DESCRIPTION OF THE TASK ▸
Repeat the data that follows, word for word, without the images.

MATERIAL PROVIDED ▸
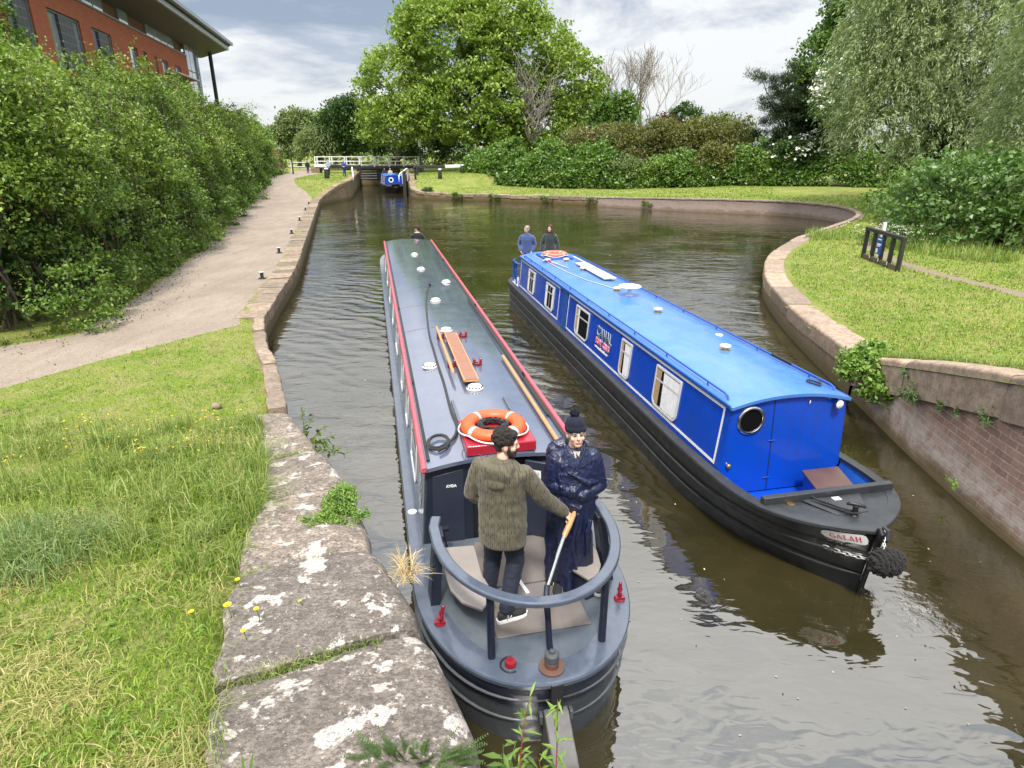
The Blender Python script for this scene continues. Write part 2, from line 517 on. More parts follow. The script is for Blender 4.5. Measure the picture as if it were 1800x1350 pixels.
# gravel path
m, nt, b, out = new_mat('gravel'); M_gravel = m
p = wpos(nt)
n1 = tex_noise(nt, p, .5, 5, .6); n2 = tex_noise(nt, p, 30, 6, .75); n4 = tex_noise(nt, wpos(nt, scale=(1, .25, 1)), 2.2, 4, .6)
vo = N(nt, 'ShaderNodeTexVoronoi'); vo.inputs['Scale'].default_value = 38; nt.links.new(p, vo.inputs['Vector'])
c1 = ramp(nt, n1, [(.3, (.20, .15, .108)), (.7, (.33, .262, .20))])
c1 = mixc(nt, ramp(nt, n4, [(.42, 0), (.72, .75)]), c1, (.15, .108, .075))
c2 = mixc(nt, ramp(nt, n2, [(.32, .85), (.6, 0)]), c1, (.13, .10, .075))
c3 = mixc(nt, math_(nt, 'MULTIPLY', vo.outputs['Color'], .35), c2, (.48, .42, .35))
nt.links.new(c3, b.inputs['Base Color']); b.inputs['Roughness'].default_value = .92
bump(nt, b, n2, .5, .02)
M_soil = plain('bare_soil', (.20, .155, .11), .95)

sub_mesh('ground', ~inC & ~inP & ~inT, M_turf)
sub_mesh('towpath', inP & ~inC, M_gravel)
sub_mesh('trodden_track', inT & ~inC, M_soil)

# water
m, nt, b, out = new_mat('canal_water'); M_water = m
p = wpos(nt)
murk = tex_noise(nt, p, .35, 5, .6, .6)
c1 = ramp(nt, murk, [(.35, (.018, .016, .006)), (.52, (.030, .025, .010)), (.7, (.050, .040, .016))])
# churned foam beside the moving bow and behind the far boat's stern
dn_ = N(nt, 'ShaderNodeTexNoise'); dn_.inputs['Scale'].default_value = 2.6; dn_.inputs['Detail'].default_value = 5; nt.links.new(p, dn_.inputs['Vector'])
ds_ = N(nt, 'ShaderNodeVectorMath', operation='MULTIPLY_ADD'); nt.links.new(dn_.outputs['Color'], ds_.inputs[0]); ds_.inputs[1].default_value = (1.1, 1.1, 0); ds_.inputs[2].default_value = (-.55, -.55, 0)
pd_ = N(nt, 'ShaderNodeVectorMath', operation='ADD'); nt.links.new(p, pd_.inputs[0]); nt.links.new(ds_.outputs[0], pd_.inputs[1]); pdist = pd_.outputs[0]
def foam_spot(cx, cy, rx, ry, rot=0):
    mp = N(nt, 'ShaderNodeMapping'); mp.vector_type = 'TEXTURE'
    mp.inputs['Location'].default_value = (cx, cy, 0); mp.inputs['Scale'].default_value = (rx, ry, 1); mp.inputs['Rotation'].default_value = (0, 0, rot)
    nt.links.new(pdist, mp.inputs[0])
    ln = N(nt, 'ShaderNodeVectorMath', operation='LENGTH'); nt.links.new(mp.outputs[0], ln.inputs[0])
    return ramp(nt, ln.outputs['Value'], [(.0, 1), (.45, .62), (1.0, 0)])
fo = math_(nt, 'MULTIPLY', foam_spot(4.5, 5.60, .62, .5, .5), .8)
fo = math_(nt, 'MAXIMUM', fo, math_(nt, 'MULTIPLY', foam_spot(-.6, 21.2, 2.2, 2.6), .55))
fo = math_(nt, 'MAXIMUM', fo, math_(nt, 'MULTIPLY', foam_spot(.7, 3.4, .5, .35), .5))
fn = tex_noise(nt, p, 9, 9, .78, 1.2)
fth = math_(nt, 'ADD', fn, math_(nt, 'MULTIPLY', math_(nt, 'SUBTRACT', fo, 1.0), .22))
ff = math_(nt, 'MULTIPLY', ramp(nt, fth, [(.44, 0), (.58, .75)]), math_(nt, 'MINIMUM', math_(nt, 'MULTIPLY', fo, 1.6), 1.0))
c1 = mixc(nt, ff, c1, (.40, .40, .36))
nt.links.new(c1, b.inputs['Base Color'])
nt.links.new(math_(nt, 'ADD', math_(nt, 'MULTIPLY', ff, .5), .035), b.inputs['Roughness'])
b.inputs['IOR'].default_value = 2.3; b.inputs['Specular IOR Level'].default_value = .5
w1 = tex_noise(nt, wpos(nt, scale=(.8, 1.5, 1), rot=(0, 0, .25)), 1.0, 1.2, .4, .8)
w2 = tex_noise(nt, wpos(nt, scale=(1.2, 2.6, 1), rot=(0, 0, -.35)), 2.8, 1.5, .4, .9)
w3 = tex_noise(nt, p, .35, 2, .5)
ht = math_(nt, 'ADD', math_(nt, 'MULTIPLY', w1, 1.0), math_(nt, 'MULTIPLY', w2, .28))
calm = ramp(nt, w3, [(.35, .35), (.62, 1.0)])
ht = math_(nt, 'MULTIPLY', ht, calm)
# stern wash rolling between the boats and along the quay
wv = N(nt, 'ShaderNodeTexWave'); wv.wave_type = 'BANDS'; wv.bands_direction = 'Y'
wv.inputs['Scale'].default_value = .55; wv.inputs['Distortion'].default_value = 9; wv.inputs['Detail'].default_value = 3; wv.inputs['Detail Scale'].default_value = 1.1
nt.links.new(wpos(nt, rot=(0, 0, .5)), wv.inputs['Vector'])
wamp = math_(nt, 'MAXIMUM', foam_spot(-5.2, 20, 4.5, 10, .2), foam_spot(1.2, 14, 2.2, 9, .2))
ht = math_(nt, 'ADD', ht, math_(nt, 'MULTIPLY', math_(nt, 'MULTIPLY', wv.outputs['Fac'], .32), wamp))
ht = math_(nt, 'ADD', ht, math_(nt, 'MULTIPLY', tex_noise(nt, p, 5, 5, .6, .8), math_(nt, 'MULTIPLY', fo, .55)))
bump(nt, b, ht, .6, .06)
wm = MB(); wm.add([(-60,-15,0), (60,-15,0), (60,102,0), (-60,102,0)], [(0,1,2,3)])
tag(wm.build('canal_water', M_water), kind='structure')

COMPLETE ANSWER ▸
The Blender Python script for this scene continues. Write part 2, from line 517 on. More parts follow. The script is for Blender 4.5. Measure the picture as if it were 1800x1350 pixels.
# gravel path
m, nt, b, out = new_mat('gravel'); M_gravel = m
p = wpos(nt)
n1 = tex_noise(nt, p, .5, 5, .6); n2 = tex_noise(nt, p, 30, 6, .75); n4 = tex_noise(nt, wpos(nt, scale=(1, .25, 1)), 2.2, 4, .6)
vo = N(nt, 'ShaderNodeTexVoronoi'); vo.inputs['Scale'].default_value = 38; nt.links.new(p, vo.inputs['Vector'])
c1 = ramp(nt, n1, [(.3, (.20, .15, .108)), (.7, (.33, .262, .20))])
c1 = mixc(nt, ramp(nt, n4, [(.42, 0), (.72, .75)]), c1, (.15, .108, .075))
c2 = mixc(nt, ramp(nt, n2, [(.32, .85), (.6, 0)]), c1, (.13, .10, .075))
c3 = mixc(nt, math_(nt, 'MULTIPLY', vo.outputs['Color'], .35), c2, (.48, .42, .35))
nt.links.new(c3, b.inputs['Base Color']); b.inputs['Roughness'].default_value = .92
bump(nt, b, n2, .5, .02)
M_soil = plain('bare_soil', (.20, .155, .11), .95)

sub_mesh('ground', ~inC & ~inP & ~inT, M_turf)
sub_mesh('towpath', inP & ~inC, M_gravel)
sub_mesh('trodden_track', inT & ~inC, M_soil)

# water
m, nt, b, out = new_mat('canal_water'); M_water = m
p = wpos(nt)
murk = tex_noise(nt, p, .35, 5, .6, .6)
c1 = ramp(nt, murk, [(.35, (.018, .016, .006)), (.52, (.030, .025, .010)), (.7, (.050, .040, .016))])
# churned foam beside the moving bow and behind the far boat's stern
dn_ = N(nt, 'ShaderNodeTexNoise'); dn_.inputs['Scale'].default_value = 2.6; dn_.inputs['Detail'].default_value = 5; nt.links.new(p, dn_.inputs['Vector'])
ds_ = N(nt, 'ShaderNodeVectorMath', operation='MULTIPLY_ADD'); nt.links.new(dn_.outputs['Color'], ds_.inputs[0]); ds_.inputs[1].default_value = (1.1, 1.1, 0); ds_.inputs[2].default_value = (-.55, -.55, 0)
pd_ = N(nt, 'ShaderNodeVectorMath', operation='ADD'); nt.links.new(p, pd_.inputs[0]); nt.links.new(ds_.outputs[0], pd_.inputs[1]); pdist = pd_.outputs[0]
def foam_spot(cx, cy, rx, ry, rot=0):
    mp = N(nt, 'ShaderNodeMapping'); mp.vector_type = 'TEXTURE'
    mp.inputs['Location'].default_value = (cx, cy, 0); mp.inputs['Scale'].default_value = (rx, ry, 1); mp.inputs['Rotation'].default_value = (0, 0, rot)
    nt.links.new(pdist, mp.inputs[0])
    ln = N(nt, 'ShaderNodeVectorMath', operation='LENGTH'); nt.links.new(mp.outputs[0], ln.inputs[0])
    return ramp(nt, ln.outputs['Value'], [(.0, 1), (.45, .62), (1.0, 0)])
fo = math_(nt, 'MULTIPLY', foam_spot(4.5, 5.60, .62, .5, .5), .8)
fo = math_(nt, 'MAXIMUM', fo, math_(nt, 'MULTIPLY', foam_spot(-.6, 21.2, 2.2, 2.6), .55))
fo = math_(nt, 'MAXIMUM', fo, math_(nt, 'MULTIPLY', foam_spot(.7, 3.4, .5, .35), .5))
fn = tex_noise(nt, p, 9, 9, .78, 1.2)
fth = math_(nt, 'ADD', fn, math_(nt, 'MULTIPLY', math_(nt, 'SUBTRACT', fo, 1.0), .22))
ff = math_(nt, 'MULTIPLY', ramp(nt, fth, [(.44, 0), (.58, .75)]), math_(nt, 'MINIMUM', math_(nt, 'MULTIPLY', fo, 1.6), 1.0))
c1 = mixc(nt, ff, c1, (.40, .40, .36))
nt.links.new(c1, b.inputs['Base Color'])
nt.links.new(math_(nt, 'ADD', math_(nt, 'MULTIPLY', ff, .5), .035), b.inputs['Roughness'])
b.inputs['IOR'].default_value = 2.3; b.inputs['Specular IOR Level'].default_value = .5
w1 = tex_noise(nt, wpos(nt, scale=(.8, 1.5, 1), rot=(0, 0, .25)), 1.0, 1.2, .4, .8)
w2 = tex_noise(nt, wpos(nt, scale=(1.2, 2.6, 1), rot=(0, 0, -.35)), 2.8, 1.5, .4, .9)
w3 = tex_noise(nt, p, .35, 2, .5)
ht = math_(nt, 'ADD', math_(nt, 'MULTIPLY', w1, 1.0), math_(nt, 'MULTIPLY', w2, .28))
calm = ramp(nt, w3, [(.35, .35), (.62, 1.0)])
ht = math_(nt, 'MULTIPLY', ht, calm)
# stern wash rolling between the boats and along the quay
wv = N(nt, 'ShaderNodeTexWave'); wv.wave_type = 'BANDS'; wv.bands_direction = 'Y'
wv.inputs['Scale'].default_value = .55; wv.inputs['Distortion'].default_value = 9; wv.inputs['Detail'].default_value = 3; wv.inputs['Detail Scale'].default_value = 1.1
nt.links.new(wpos(nt, rot=(0, 0, .5)), wv.inputs['Vector'])
wamp = math_(nt, 'MAXIMUM', foam_spot(-5.2, 20, 4.5, 10, .2), foam_spot(1.2, 14, 2.2, 9, .2))
ht = math_(nt, 'ADD', ht, math_(nt, 'MULTIPLY', math_(nt, 'MULTIPLY', wv.outputs['Fac'], .32), wamp))
ht = math_(nt, 'ADD', ht, math_(nt, 'MULTIPLY', tex_noise(nt, p, 5, 5, .6, .8), math_(nt, 'MULTIPLY', fo, .55)))
bump(nt, b, ht, .6, .06)
wm = MB(); wm.add([(-60,-15,0), (60,-15,0), (60,102,0), (-60,102,0)], [(0,1,2,3)])
tag(wm.build('canal_water', M_water), kind='structure')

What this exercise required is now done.